A raíz de este caso, Alva Noë, profesora de filosofía en la Universidad de California, comentaba en The New Yorker : “Lo que observamos en el béisbol es una muestra de la obsesión que tiene la civilización occidental por la búsqueda sistemática de la objetividad. La gente huye de lo subjetivo. Pero ¿qué es la objetividad?’ ¿Es algo físico? ¿Es matemático? ¿Es cognoscible? ”
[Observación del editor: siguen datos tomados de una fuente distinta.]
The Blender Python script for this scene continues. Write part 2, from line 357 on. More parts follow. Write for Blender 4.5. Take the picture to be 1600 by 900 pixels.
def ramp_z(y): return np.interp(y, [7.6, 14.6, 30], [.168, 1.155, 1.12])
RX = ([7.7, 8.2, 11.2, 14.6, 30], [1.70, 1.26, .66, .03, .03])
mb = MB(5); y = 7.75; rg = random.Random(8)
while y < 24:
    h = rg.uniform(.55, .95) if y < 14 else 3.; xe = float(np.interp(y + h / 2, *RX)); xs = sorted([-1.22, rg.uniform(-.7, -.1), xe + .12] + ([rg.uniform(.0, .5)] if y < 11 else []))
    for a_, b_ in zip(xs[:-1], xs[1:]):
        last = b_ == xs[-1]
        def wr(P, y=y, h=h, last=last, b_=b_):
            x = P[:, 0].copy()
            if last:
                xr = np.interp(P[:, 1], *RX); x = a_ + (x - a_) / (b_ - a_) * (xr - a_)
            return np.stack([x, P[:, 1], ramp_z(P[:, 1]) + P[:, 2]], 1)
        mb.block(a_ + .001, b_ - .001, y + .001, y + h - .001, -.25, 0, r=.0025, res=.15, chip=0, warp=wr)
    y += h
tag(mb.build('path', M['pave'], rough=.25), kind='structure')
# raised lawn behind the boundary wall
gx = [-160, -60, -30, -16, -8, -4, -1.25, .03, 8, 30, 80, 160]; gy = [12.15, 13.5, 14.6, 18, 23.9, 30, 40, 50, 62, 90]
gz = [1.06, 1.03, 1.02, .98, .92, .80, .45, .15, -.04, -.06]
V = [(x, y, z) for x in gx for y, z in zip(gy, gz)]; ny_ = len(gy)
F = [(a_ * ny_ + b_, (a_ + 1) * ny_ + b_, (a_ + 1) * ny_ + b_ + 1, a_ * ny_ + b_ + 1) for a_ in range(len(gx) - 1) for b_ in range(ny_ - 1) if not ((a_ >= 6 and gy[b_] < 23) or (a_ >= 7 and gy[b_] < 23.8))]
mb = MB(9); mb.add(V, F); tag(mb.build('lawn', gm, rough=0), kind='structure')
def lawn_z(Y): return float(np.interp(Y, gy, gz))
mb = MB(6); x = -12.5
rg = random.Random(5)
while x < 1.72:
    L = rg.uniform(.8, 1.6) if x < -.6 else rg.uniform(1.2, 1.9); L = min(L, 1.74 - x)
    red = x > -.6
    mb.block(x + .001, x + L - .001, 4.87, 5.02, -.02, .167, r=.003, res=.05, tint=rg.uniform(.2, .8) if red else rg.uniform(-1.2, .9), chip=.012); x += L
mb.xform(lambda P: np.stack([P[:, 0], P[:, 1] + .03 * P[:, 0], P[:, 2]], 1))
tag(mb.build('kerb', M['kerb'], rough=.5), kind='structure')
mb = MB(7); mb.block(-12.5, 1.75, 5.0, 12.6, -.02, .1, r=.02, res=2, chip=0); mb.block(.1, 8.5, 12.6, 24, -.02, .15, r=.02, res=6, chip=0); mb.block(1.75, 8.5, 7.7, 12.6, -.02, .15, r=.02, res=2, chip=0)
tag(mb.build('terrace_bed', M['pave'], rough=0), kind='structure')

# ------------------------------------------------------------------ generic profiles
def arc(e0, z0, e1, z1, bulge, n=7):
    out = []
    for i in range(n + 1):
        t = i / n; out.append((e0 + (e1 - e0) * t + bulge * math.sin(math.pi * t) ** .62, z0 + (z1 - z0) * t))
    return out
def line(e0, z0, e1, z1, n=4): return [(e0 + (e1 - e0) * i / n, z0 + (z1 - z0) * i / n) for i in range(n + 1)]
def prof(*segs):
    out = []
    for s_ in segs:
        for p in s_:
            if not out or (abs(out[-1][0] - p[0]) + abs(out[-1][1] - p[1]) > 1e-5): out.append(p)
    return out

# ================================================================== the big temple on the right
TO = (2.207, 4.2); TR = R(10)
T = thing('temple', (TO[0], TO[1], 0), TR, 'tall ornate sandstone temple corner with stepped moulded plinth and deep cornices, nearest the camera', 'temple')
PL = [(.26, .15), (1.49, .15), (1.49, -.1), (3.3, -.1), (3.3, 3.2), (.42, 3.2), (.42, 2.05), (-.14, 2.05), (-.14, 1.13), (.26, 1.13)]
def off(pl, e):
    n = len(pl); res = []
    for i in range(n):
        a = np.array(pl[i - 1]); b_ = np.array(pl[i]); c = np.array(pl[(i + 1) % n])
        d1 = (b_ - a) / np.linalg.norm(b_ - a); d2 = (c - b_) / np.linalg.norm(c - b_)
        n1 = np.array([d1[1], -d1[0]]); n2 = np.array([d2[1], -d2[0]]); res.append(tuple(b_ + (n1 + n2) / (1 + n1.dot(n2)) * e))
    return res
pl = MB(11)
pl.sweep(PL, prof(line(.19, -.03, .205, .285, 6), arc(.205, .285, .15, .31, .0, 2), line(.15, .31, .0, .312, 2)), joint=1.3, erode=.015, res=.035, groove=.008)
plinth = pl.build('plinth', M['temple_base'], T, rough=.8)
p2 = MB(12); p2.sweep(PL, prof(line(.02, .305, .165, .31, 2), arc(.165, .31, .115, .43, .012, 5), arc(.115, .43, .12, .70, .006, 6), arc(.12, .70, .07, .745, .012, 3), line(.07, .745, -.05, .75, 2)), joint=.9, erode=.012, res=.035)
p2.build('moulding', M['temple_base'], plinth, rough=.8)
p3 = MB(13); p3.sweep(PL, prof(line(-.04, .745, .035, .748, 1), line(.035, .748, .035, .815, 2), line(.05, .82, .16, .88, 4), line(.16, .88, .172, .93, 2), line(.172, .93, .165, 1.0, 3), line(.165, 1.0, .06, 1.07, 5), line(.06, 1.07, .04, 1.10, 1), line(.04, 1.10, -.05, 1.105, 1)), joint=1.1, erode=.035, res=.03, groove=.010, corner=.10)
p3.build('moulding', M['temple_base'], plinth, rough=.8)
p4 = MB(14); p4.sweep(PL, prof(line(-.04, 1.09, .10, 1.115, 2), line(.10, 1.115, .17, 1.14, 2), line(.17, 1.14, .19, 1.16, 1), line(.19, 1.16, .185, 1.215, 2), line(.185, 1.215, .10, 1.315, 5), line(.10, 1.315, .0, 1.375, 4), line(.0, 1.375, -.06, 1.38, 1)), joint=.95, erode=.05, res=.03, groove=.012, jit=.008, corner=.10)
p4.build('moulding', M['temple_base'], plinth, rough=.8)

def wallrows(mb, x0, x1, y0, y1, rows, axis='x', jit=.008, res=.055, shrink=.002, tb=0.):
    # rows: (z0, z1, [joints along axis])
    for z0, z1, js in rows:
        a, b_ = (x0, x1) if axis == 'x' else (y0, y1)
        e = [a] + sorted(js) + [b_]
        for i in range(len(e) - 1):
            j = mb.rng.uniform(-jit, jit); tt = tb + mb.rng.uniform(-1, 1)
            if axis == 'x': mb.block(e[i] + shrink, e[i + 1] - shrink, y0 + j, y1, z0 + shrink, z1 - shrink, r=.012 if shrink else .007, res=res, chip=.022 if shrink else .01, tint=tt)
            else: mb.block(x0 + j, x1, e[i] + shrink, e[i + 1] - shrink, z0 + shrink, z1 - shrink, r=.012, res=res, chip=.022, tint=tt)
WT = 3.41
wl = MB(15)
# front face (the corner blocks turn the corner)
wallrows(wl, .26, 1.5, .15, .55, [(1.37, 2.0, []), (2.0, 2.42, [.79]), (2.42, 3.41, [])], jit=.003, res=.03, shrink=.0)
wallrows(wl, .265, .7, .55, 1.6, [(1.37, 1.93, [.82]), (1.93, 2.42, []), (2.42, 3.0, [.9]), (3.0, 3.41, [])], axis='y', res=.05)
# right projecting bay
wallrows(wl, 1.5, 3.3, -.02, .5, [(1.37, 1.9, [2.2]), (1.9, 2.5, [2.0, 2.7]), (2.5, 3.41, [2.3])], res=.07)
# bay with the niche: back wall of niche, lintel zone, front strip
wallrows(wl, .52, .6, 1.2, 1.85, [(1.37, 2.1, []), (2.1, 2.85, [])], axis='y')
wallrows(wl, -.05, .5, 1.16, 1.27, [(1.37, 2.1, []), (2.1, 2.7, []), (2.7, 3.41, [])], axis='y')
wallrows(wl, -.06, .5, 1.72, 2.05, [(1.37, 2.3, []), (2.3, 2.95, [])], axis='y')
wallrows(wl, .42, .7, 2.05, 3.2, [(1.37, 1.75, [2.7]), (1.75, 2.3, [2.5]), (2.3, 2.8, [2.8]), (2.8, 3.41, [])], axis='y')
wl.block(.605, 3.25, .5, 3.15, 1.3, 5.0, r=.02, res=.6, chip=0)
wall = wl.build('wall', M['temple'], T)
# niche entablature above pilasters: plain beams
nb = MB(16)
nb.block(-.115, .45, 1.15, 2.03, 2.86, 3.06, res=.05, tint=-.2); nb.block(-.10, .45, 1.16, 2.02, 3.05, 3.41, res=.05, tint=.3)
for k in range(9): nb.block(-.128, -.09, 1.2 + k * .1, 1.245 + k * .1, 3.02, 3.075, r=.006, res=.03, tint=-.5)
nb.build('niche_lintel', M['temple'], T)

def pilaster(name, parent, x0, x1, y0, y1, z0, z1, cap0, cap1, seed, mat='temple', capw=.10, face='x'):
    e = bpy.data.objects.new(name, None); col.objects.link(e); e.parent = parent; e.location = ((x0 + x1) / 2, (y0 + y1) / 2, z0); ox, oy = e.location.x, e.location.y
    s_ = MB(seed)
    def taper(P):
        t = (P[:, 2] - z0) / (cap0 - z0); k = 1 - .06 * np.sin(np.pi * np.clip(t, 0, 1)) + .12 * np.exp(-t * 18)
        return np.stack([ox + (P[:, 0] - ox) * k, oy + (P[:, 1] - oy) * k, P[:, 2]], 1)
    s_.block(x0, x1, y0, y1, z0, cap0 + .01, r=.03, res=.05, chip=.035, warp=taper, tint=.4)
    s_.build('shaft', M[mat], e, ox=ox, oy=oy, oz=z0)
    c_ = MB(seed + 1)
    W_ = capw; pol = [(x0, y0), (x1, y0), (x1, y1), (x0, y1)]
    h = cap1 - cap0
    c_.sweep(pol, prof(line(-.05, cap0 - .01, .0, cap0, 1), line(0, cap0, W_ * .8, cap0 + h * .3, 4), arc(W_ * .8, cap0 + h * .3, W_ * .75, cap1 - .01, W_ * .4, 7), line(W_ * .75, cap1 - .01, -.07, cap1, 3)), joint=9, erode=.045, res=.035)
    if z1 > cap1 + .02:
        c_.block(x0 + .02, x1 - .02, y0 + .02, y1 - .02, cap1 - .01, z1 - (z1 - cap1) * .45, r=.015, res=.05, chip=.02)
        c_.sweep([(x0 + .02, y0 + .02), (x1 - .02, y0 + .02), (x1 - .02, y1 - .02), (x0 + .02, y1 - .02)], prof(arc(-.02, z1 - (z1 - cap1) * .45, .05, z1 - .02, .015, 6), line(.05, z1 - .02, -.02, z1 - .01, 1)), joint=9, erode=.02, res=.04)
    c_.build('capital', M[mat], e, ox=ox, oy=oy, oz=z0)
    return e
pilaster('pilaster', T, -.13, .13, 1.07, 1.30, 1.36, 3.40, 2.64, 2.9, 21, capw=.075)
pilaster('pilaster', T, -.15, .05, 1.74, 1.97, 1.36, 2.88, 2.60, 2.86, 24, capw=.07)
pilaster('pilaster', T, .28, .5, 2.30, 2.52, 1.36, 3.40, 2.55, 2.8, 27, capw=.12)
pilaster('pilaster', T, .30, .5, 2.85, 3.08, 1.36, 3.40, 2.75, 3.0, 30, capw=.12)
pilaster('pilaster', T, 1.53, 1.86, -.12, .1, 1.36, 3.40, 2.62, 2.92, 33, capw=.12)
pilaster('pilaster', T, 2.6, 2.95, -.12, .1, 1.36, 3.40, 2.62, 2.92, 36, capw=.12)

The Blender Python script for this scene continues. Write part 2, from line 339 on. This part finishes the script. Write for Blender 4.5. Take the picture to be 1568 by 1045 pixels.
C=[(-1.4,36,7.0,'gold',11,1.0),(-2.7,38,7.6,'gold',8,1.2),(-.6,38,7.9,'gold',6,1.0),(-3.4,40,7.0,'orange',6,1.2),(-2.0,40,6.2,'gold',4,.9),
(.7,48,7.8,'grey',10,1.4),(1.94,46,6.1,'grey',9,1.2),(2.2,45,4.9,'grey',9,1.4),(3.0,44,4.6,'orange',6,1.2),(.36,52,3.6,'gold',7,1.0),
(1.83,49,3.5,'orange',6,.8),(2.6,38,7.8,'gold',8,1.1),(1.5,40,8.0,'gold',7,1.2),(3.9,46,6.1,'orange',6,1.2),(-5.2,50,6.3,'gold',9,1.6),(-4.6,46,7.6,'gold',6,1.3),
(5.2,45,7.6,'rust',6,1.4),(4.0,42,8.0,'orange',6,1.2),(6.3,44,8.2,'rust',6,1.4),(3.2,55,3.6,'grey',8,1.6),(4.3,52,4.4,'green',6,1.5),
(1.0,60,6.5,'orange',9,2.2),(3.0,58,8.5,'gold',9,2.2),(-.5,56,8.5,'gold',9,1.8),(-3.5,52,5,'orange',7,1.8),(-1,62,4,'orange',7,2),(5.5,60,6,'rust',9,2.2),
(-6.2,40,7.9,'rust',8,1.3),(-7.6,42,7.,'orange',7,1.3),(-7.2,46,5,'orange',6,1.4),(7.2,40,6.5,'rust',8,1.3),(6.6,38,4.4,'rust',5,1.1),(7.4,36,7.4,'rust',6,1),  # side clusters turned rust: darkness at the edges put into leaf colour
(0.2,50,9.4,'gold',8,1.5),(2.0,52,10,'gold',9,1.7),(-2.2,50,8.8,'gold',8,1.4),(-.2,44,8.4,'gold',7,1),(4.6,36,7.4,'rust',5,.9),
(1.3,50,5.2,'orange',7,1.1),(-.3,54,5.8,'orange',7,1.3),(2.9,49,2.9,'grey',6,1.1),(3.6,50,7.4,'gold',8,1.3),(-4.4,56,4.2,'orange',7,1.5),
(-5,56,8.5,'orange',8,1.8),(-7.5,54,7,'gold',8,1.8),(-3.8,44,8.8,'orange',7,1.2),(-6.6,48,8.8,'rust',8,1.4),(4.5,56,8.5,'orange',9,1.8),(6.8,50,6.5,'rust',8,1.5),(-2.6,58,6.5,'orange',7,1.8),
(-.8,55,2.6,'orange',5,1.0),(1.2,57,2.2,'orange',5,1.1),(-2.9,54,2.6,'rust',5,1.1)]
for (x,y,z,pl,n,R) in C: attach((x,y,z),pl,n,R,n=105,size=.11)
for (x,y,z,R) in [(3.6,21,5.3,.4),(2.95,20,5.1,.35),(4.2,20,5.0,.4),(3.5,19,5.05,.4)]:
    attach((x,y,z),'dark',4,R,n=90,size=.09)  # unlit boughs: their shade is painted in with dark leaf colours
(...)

A medida que vayan dejando de equivocarse, a los algoritmos se les irá transfiriendo más poder y delegando más confianza. Su garantía de objetividad les facilitará penetrar en más ámbitos. En contrapartida, externalizar la toma de decisiones en una máquina provocará sin remedio una pérdida gradual de confianza en lo humano. Ante lo supuestamente objetivo, la subjetividad humana pierde valor. Ante millones de datos procesados, nuestra experiencia y nuestra intuición son prescindibles. Incluso nuestras propias convicciones pueden trastabillar ante la supuesta solvencia de un algoritmo. ¿Quién soy yo para confiar en mis propios ojos y mi propio juicio cuando el robot dice lo contrario? Ha analizado millones de datos, seguro que lo sabe mejor que yo”. Algo así ocurre ya con los candidatos a un puesto de trabajo cuando saben que serán cribados por un algoritmo y se entrenan para responder correctamente a los criterios de la máquina.
Puestos a externalizar los veredictos, la tecnología también invita a hacerlo con los criterios éticos a aplicar en la toma de decisiones. Ante una situación comprometida, dudamos. Los dilemas morales son difíciles de resolver. Siempre contradictorios, siempre relativos, cuesta priorizarlos y acertar con la decisión correcta. Su resolución implica procesos de reflexión subjetiva, insoportables para una vida moderna apremiada por la necesidad de lo objetivo y lo inmediato. En tales circunstancias, ¿por qué no aplicar sistemas éticos automatizados basados en el análisis de millones de dilemas? “¿He actuado mal?, lo siento, me lo ha recomendado el algoritmo.”
Los robots tienen la palabra. Y si no la tienen, se la vamos concediendo.